Judith: I do feel, Reg, that any Anti-Imperialist group like ours must reflect such a divergence of interests within its power-base.
Reg: Agreed. Francis?

Frank:
Yeah. I think Judith's point of view is very valid, Reg, provided the Movement never forgets that it is the inalienable right of every man--

Stan:
Or woman.

Francis:
Or woman... to rid himself--

Stan:
Or herself.

Francis:
Or herself.

Reg:
Agreed.

Francis:
Thank you, brother.

Stan:
Or sister.

Francis:
Or sister. Where was I?

Reg:
I think you'd finished.

Francis:
Oh. Right.

Reg:
Furthermore, it is the birthright of every man--

Stan:
Or woman.

Reg:
Why don't you shut up about women, Stan. You're putting us off.

Stan:
Women have a perfect right to play a part in our movement, Reg.

Francis:
Why are you always on about women, Stan?

Stan:
I want to be one.

Reg:
What?
Stan:
I want to be a woman.

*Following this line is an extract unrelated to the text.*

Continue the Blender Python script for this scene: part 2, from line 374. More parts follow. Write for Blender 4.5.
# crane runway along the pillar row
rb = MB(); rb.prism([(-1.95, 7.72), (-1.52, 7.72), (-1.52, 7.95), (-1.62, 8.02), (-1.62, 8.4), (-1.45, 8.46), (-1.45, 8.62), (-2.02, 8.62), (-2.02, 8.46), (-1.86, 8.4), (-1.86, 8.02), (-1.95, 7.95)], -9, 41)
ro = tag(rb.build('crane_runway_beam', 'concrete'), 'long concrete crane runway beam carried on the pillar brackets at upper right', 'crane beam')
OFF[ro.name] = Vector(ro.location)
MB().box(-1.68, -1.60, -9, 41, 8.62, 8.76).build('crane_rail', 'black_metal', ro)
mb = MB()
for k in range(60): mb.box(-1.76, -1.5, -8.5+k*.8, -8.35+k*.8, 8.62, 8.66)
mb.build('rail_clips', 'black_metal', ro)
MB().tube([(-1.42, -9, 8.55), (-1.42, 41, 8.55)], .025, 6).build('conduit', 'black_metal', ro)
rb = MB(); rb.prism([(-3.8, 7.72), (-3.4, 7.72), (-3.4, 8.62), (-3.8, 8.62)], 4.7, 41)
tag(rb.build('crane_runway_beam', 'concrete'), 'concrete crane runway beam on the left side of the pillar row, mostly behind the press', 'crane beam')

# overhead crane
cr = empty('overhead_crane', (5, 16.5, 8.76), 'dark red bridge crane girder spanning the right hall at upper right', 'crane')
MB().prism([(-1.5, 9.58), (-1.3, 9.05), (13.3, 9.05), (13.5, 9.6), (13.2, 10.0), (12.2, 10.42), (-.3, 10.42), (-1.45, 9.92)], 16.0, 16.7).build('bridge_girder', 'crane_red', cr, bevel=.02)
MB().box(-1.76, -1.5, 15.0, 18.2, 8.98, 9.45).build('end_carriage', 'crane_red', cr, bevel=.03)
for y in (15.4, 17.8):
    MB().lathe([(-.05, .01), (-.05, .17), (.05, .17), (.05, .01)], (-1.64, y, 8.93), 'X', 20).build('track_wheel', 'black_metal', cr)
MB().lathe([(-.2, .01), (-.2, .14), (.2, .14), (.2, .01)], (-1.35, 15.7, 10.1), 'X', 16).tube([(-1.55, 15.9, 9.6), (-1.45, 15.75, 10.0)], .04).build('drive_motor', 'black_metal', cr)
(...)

From now on, I want you all to call me 'Loretta'.
Reg:
What?!
Loretta:
It's my right as a man.

Judith:
Well, why do you want to be Loretta, Stan?

Loretta:
I want to have babies.

Reg:
You want to have babies?!

Loretta:
It's every man's right to have babies if he wants them.

Reg:
But... you can't have babies.

Loretta:
Don't you oppress me.

Reg:
I'm not oppressing you, Stan. You haven't got a womb! Where's the foetus going to gestate?! You going to keep it in a box?!

Loretta:
[crying]

Judith:
Here! I-- I've got an idea. Suppose you agree that he can't actually have babies, not having a womb, which is nobody's fault, not even the Romans', but that he can have the right to have babies.

Francis:
Good idea, Judith. We shall fight the oppressors for your right to have babies, brother. Sister. Sorry.

Reg:
What's the point?

Francis:
What?

Reg:
What's the point of fighting for his right to have babies when he can't have babies?!
Francis:
It is symbolic of our struggle against oppression.

Reg:
Symbolic of his struggle against reality.



I wonder how Greg Sheridan would cope with transsexuals for intellectual and sexual freedom in Iran? Or in Australia, for that matter.